SET TASK:
Give back, exactly as written, the lines from the beginning of the listing through the one that contains "return ruffle(g, ruf, seed, 3 + seed % 3)".
# START OF MATERIAL PROVIDED
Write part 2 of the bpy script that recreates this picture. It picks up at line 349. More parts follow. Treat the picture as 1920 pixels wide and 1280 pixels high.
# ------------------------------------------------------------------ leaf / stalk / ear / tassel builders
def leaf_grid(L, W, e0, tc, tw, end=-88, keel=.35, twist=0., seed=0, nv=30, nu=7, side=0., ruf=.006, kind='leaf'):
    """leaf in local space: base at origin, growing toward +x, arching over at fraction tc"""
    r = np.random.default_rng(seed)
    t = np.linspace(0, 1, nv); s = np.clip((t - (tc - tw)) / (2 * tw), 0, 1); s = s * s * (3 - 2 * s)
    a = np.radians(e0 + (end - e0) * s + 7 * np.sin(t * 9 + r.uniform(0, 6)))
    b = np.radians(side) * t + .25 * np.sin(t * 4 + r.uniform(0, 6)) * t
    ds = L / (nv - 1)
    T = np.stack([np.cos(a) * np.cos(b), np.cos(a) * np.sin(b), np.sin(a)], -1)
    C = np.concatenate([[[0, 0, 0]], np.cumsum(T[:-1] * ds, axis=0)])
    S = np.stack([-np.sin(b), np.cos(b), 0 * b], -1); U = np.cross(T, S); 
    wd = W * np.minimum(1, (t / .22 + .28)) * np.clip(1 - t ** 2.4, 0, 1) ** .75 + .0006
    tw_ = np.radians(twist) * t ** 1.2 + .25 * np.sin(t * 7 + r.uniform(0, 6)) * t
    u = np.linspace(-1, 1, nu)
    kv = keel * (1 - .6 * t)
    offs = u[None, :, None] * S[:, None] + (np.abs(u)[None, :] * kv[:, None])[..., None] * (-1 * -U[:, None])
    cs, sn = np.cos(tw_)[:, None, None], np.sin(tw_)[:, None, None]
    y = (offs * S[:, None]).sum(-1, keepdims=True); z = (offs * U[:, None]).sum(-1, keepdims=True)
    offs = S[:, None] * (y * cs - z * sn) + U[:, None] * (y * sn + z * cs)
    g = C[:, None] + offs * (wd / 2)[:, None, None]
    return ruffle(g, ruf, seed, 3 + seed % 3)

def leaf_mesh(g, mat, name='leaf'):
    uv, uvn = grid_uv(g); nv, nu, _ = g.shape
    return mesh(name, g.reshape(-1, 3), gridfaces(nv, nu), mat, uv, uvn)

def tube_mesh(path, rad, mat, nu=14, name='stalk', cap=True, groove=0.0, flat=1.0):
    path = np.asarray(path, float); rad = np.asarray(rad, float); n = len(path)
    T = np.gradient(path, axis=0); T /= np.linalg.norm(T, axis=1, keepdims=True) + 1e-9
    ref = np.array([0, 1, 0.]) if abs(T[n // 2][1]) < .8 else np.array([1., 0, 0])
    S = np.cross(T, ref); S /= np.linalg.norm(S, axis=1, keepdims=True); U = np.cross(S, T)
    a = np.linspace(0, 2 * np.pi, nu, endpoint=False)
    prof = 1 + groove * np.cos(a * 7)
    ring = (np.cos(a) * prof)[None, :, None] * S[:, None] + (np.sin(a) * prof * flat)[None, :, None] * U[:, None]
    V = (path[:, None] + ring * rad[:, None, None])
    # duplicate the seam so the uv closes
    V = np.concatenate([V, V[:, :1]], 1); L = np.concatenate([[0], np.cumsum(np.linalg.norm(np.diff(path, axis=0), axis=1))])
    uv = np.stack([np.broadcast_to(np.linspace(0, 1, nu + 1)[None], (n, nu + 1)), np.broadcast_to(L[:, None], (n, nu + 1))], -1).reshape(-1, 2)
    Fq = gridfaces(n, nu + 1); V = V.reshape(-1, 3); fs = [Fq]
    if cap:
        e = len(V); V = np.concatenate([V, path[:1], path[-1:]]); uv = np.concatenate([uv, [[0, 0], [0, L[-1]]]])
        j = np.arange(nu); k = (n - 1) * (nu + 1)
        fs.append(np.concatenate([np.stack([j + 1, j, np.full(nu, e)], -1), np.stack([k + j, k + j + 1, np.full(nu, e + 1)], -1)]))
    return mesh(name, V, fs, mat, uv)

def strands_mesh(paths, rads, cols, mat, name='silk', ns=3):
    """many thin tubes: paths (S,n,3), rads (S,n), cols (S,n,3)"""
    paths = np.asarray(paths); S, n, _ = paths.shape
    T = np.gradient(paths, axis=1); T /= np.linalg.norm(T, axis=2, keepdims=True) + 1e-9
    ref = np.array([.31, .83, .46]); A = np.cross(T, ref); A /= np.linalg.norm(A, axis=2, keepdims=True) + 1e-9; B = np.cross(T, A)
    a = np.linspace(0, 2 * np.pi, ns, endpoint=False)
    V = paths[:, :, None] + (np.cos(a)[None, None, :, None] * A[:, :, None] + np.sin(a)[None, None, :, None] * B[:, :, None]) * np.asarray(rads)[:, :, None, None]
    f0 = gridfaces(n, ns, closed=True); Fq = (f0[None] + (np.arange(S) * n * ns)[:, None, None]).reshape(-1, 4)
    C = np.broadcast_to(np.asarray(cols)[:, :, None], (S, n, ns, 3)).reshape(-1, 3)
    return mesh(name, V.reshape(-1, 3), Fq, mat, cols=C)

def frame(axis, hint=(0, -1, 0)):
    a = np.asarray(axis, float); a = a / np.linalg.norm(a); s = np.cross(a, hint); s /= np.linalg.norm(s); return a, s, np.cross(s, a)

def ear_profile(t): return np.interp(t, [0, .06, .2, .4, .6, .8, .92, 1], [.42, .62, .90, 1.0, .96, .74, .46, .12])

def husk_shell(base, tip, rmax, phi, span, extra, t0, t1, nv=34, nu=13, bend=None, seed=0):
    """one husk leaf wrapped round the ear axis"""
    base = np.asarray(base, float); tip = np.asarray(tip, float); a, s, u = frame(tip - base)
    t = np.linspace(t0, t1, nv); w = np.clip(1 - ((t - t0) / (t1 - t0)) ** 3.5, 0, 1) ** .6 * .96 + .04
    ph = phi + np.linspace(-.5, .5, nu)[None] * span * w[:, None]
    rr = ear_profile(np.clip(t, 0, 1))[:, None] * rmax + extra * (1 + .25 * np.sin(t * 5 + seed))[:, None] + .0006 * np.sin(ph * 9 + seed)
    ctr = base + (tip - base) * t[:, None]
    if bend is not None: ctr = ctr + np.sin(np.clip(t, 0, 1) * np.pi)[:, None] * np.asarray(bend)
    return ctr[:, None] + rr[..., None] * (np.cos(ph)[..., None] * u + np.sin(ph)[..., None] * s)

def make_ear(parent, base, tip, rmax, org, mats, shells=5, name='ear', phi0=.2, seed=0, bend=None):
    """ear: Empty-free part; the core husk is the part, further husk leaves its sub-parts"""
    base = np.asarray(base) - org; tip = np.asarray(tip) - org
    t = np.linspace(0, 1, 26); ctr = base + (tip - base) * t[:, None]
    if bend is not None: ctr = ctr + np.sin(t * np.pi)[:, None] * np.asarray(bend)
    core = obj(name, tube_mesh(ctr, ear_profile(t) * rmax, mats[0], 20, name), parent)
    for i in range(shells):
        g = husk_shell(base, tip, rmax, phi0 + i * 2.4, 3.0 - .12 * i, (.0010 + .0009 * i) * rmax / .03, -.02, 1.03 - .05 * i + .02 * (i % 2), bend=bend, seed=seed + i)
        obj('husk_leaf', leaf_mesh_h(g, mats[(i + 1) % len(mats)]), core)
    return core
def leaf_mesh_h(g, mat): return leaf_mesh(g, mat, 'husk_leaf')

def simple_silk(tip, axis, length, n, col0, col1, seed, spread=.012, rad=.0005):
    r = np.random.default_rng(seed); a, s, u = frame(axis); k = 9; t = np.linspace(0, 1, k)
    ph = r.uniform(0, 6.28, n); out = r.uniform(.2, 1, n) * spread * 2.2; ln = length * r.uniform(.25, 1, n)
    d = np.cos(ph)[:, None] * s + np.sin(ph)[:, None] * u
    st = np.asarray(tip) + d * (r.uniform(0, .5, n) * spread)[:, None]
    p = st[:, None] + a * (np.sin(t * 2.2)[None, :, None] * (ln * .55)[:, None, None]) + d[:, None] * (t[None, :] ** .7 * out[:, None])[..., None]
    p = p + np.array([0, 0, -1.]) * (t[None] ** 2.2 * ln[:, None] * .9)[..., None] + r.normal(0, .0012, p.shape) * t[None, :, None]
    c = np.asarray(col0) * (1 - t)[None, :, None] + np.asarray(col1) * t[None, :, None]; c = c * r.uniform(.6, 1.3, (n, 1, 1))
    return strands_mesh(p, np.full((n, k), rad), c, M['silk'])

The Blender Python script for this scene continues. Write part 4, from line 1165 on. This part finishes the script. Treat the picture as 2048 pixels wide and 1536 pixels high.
# END OF MATERIAL PROVIDED
CORRECT RESULT:
Write part 2 of the bpy script that recreates this picture. It picks up at line 349. More parts follow. Treat the picture as 1920 pixels wide and 1280 pixels high.
# ------------------------------------------------------------------ leaf / stalk / ear / tassel builders
def leaf_grid(L, W, e0, tc, tw, end=-88, keel=.35, twist=0., seed=0, nv=30, nu=7, side=0., ruf=.006, kind='leaf'):
    """leaf in local space: base at origin, growing toward +x, arching over at fraction tc"""
    r = np.random.default_rng(seed)
    t = np.linspace(0, 1, nv); s = np.clip((t - (tc - tw)) / (2 * tw), 0, 1); s = s * s * (3 - 2 * s)
    a = np.radians(e0 + (end - e0) * s + 7 * np.sin(t * 9 + r.uniform(0, 6)))
    b = np.radians(side) * t + .25 * np.sin(t * 4 + r.uniform(0, 6)) * t
    ds = L / (nv - 1)
    T = np.stack([np.cos(a) * np.cos(b), np.cos(a) * np.sin(b), np.sin(a)], -1)
    C = np.concatenate([[[0, 0, 0]], np.cumsum(T[:-1] * ds, axis=0)])
    S = np.stack([-np.sin(b), np.cos(b), 0 * b], -1); U = np.cross(T, S); 
    wd = W * np.minimum(1, (t / .22 + .28)) * np.clip(1 - t ** 2.4, 0, 1) ** .75 + .0006
    tw_ = np.radians(twist) * t ** 1.2 + .25 * np.sin(t * 7 + r.uniform(0, 6)) * t
    u = np.linspace(-1, 1, nu)
    kv = keel * (1 - .6 * t)
    offs = u[None, :, None] * S[:, None] + (np.abs(u)[None, :] * kv[:, None])[..., None] * (-1 * -U[:, None])
    cs, sn = np.cos(tw_)[:, None, None], np.sin(tw_)[:, None, None]
    y = (offs * S[:, None]).sum(-1, keepdims=True); z = (offs * U[:, None]).sum(-1, keepdims=True)
    offs = S[:, None] * (y * cs - z * sn) + U[:, None] * (y * sn + z * cs)
    g = C[:, None] + offs * (wd / 2)[:, None, None]
    return ruffle(g, ruf, seed, 3 + seed % 3)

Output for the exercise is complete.